How quick everyone was this time last week to proclaim Black Friday a black day for retail, either because the anticipated throngs of people failed to materialise early doors, or because they thought the US import would boost sales fleetingly but be followed by a sales slump.

Liz Hamson, editor of Propety Week

A week on, the dust has not yet settled - some retailers have still to release their figures - but a clearer picture is beginning to emerge, and it is nowhere near as dark as some feared.

While BCSC/FootFall data shows footfall on Black Friday was down 4.05% in UK shopping centres and retail parks on last year (and 5.17% down over the weekend), some shopping centres patently did better than others - Intu claims its centres enjoyed a 30% increase. Moreover, research shared exclusively with Property Week by CACI shows in-store retail spend was actually up 1% on Black Friday, while click and collect spend was 7% higher and dwell time was up 3%.

In short, there may have been fewer shoppers and fewer places to shop, but those who did venture out spent more and stayed longer.

It is also important to remember that the more modest than expected sales were also partly down to the decision by some retailers not to participate, while others scaled back their involvement or spread their offers over the weekend or week. Driven partly by a desire to manage sales peaks and troughs more effectively, many also wanted to avoid the unseemly scrums of last year. Some shoppers will have stayed away for the same reason. Others will have got cold feet in the wake of the Paris attacks, of course. As we report in our special feature “After Paris”, landlords and retailers are doing what they can to counter the threat, but you can’t blame people for deciding to shop online from the comfort of their own homes rather than take any risk.

And boy, did they shop. Amazon, which is just about to sign for a new fulfilment centre in Bardon, Leicestershire, reported sales were up more than a third on last year to some 7.4 million items.

So does this mean sales are migrating online and that Black Friday might as well - or even be replaced by Cyber Monday and its weekend/weekly spin-offs? Possibly, given the 36% hike in online sales to £1.1bn reported by Experian-IMRG and success of Cyber Monday.

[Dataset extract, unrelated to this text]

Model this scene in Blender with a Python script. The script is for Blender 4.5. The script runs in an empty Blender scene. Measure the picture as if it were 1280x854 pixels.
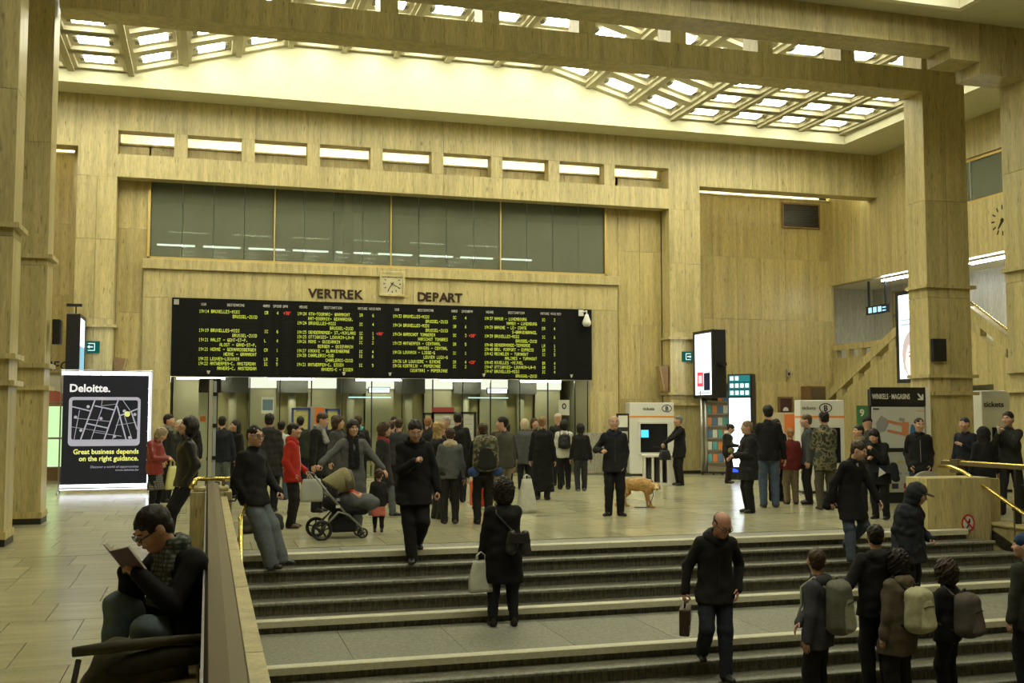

But we could see in-store sales bounce back. There are already signs retailers were more prepared for Black Friday this year; ditto shoppers. More importantly, most retailers are omnichannel these days. Online-only retailers, on the other hand, are reliant entirely on that one channel and their systems and supply chains being able to cope with demand, which as we all know, they can’t always.

My guess is that the neat juxtaposition of the primarily in-store Black Friday and online Cyber Monday will prove compelling enough to ensure the first simply continues to evolve and merge with the second - and that we’ll go back to Black Friday next year.